Comandante – per chi è a Milano in questi giorni viene programmato al Beltrade, cercatelo perché ne vale la pena – è un film denso per come il regista si mette in gioco intrecciando alla sua ricerca su un periodo «tabù» del nostro paese, che da sempre l’immaginario evita di affrontare – o che quando affronta chiude in insopportabili gabbie dimostrativo- ideologiche – e le sue relazioni. Col padre, e col suo lavoro di giudice di sorveglianza, con Felice che è anche lui una figura paterna seppure agli opposti, con la loro Storia. Un punto delicato per i due uomini di cui le domande dirette del ragazzo svelano l’imbarazzo, la fatica dolorosa nel dargli le risposte che sta cercando. C’è un passaggio molto commuovente nella conversazione tra padre e figlio, che avviene nelle celle di isolamento di San Vittore che il padre aveva fatto chiudere denunciando la condizione dei detenuti chiusi lì senza acqua, riscaldamento, senza igiene. Il ragazzo insiste, gli chiede di Felice, cosa ne pensa oggi, cosa ha pensato allora, se non temeva di essere stato usato, di essere stato salvato perché era «buono«. L’uomo esita, abbassa gli occhi quasi a cercare la parole mentre la macchina da presa lo stringe da vicino, e infine dice: « Senza rischi non si fanno passi in avanti».

 

 

Anche Felice è a disagio a spiegare adesso quel tempo e le sue scelte, e mentre sfoglia le fotografie che lo mostrano giovane col regista bambino, non ce la fa a rispondere alla domanda: «Tu avresti sparato?». Lui no perché è comunista ed è per la vita, ma poco dopo dice che forse non ne aveva il coraggio e quando il regista gli fa notare la contraddizione si avvita fra le parole. Adesso Felice continua a attaccare volantini di lotta, detesta il Pd e Massimo D’Alema, a Cuba gli piace ballare e poi ha il fiato corto.

 

 

Comandante tocca il nervo scoperto della a trasmissione della memoria (più che della storia) tra padri e figli, (la sceneggiatura è di Maisto con la supervisione di Chiara Brambilla) e riesce senza retorica a dare voce a questo vuoto, al silenzio posto sulla Storia (le storie) del nostro Paese inespresse nei loro paradossi, nel loro conflitto, fuori da tutto quello che è un’impossibile linearità.
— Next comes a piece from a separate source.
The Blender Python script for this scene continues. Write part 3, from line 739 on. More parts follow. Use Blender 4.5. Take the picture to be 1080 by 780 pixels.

È quasi disturbante il modo con cui il regista vi si avventura a cominciare dallo stile, primi piani stretti, che scavano nei volti, confrontando con quelli dei due uomini anche i suoi dubbi, le sue incertezze. E quel bisogno di comprendere un’epoca si trasforma così in un viaggio emotivo teso e profondo, senza pregiudizi o trionfalismi, prezioso nel modo di interrogare ciascuno e la sua esperienza.